__AIM OF THE TASK__. Lift out each line of the data that holds "script".
※ ※ ※
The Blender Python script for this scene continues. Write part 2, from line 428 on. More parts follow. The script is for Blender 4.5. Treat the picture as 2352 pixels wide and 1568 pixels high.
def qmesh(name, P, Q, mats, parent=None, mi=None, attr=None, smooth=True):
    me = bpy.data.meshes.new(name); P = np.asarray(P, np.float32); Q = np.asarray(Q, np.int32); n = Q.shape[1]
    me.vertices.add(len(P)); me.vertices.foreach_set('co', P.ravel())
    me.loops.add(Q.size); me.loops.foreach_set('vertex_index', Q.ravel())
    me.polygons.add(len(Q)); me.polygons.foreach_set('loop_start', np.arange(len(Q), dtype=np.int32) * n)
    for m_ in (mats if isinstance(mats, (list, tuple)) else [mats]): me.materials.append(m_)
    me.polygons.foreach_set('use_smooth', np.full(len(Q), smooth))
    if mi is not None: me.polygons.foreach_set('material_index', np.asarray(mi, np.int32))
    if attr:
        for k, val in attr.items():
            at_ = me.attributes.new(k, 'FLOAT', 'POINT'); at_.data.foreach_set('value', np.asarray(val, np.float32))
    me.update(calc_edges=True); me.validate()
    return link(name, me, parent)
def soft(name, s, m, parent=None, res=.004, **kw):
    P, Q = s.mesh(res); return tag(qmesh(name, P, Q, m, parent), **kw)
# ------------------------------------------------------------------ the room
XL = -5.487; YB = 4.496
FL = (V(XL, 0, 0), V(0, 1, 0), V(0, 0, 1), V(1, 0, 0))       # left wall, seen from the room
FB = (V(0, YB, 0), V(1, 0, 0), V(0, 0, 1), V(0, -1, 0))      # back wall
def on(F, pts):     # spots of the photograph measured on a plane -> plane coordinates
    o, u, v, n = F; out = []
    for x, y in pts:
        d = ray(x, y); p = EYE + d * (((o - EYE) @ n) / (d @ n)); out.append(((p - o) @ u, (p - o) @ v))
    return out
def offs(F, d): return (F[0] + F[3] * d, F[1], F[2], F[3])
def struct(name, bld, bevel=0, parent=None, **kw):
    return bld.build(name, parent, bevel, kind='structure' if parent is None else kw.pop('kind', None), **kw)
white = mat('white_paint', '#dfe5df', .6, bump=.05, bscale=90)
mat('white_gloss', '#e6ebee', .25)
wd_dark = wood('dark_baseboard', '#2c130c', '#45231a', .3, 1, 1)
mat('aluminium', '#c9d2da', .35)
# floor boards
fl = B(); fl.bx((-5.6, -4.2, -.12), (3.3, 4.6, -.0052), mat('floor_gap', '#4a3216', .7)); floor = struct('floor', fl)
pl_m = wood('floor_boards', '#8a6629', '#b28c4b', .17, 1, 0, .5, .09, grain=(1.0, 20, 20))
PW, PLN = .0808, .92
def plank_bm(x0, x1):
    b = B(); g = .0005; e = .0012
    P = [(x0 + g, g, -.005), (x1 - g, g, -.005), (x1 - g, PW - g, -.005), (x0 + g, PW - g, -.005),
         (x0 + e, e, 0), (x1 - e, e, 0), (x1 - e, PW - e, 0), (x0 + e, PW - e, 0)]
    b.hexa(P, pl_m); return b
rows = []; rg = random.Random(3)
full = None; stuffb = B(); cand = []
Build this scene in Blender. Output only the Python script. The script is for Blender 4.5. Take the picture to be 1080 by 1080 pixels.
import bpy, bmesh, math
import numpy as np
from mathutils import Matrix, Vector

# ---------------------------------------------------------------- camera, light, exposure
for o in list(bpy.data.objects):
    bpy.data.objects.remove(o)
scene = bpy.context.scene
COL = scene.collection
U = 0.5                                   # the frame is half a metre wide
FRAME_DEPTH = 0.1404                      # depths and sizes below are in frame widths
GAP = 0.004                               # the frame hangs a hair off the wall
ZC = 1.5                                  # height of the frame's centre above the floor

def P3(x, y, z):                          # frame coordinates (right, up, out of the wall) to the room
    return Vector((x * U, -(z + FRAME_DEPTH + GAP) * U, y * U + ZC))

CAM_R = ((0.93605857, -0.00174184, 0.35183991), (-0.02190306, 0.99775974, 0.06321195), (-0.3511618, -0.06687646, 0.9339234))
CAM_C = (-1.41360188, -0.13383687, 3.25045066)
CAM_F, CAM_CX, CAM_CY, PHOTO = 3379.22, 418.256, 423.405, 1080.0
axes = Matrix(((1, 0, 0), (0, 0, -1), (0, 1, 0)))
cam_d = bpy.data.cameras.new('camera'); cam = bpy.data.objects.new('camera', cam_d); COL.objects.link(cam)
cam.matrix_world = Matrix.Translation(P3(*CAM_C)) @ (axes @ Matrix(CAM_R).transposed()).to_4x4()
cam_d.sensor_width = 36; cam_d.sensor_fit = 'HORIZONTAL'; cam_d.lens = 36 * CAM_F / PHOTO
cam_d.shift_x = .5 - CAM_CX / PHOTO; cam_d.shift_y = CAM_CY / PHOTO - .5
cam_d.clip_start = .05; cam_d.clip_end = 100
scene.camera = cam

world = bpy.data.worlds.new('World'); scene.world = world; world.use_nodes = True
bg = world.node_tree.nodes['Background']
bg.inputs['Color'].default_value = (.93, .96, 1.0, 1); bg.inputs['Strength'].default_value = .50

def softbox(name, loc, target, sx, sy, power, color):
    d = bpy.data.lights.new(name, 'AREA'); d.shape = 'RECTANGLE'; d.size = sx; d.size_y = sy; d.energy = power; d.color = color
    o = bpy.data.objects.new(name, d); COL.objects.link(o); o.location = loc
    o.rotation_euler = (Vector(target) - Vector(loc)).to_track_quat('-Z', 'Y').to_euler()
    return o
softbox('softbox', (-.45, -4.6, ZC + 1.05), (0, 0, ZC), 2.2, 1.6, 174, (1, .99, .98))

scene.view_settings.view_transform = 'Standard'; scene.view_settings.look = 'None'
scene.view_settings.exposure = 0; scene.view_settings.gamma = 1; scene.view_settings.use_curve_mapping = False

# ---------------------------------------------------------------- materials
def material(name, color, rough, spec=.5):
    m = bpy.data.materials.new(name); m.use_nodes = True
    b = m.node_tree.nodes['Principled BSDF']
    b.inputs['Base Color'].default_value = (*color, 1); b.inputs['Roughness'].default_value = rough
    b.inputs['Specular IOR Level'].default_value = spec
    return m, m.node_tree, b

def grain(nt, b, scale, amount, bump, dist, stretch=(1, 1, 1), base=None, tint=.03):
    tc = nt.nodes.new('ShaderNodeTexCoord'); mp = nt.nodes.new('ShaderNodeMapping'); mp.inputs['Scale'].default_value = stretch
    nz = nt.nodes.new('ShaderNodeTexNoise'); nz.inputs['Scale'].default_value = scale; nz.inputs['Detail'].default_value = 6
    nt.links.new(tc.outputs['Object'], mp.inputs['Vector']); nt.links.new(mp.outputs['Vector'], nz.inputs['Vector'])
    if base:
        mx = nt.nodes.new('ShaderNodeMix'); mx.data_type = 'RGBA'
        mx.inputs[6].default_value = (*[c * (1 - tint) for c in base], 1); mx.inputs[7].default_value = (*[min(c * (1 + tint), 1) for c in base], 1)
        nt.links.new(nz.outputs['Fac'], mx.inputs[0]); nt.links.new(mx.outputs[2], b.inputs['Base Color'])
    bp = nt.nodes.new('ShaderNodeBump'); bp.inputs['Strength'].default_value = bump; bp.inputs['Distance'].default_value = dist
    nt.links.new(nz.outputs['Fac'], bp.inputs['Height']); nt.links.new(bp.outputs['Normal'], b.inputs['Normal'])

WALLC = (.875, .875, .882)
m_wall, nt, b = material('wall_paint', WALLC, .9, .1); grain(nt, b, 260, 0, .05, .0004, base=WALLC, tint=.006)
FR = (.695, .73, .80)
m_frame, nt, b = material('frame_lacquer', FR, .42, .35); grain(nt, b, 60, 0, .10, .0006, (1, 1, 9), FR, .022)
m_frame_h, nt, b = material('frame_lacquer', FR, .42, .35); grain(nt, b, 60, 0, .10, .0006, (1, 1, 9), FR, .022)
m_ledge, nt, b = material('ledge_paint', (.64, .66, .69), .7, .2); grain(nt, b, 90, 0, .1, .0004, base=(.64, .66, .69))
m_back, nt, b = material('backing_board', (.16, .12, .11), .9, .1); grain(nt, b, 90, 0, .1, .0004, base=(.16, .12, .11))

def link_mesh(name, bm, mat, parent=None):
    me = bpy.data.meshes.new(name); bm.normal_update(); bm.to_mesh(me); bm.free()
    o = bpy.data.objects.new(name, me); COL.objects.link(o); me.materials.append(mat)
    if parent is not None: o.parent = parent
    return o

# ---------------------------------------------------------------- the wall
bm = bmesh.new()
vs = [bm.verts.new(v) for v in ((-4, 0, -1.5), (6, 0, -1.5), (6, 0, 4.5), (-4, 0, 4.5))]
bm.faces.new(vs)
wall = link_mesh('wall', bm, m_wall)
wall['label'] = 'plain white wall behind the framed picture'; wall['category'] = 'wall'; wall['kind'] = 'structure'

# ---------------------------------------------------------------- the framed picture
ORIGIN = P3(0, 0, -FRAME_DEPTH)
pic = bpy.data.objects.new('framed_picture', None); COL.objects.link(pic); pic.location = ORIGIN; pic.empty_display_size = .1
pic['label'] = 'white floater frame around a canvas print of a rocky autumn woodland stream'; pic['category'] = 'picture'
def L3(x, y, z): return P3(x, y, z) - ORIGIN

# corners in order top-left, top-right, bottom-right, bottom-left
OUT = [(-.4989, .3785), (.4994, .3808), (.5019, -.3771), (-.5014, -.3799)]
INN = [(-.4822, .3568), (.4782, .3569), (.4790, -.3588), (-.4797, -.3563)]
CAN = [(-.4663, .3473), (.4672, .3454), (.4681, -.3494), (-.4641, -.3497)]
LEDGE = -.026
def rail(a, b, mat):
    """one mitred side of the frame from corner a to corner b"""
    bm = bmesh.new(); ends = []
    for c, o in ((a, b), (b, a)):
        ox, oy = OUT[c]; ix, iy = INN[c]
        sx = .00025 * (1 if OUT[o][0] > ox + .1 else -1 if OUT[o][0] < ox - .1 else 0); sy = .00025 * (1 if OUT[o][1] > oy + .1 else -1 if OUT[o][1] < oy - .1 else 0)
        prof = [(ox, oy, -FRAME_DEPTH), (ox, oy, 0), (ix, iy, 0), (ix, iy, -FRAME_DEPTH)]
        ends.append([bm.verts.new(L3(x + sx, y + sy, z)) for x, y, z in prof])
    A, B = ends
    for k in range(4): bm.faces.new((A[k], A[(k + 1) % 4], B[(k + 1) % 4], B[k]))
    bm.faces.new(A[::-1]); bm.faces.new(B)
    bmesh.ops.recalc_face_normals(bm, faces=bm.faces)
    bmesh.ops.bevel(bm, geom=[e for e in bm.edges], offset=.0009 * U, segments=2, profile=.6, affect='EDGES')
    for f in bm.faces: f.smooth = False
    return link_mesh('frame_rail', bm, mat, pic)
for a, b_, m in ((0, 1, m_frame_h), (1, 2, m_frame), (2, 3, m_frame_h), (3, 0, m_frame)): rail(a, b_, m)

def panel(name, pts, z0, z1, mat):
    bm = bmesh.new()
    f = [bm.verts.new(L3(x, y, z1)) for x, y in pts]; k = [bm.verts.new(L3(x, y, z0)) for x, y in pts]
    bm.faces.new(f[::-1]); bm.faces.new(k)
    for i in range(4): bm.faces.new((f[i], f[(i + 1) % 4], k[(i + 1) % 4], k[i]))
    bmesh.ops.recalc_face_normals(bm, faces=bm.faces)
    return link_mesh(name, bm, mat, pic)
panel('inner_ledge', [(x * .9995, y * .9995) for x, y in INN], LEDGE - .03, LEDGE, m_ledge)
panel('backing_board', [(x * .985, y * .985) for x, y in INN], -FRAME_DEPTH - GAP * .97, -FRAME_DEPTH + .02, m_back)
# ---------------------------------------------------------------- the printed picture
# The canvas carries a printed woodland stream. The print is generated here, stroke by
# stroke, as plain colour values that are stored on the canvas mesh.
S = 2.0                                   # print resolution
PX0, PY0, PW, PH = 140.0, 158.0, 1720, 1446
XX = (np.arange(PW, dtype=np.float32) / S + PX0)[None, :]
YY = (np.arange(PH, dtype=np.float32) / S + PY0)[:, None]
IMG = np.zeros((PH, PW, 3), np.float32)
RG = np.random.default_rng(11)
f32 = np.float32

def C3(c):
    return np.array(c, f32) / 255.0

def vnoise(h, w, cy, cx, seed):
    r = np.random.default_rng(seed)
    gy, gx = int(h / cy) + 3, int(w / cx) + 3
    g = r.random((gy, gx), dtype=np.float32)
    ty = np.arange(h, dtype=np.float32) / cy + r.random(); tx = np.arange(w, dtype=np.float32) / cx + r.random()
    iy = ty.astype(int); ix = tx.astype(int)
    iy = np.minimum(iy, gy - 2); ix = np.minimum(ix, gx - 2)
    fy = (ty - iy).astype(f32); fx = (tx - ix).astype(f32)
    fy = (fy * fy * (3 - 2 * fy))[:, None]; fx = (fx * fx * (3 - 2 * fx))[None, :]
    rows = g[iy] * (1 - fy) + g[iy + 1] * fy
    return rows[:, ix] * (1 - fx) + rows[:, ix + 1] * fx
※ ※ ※
__EXPECTED ANSWER__.
The Blender Python script for this scene continues. Write part 2, from line 428 on. More parts follow. The script is for Blender 4.5. Treat the picture as 2352 pixels wide and 1568 pixels high.
Build this scene in Blender. Output only the Python script. The script is for Blender 4.5. Take the picture to be 1080 by 1080 pixels.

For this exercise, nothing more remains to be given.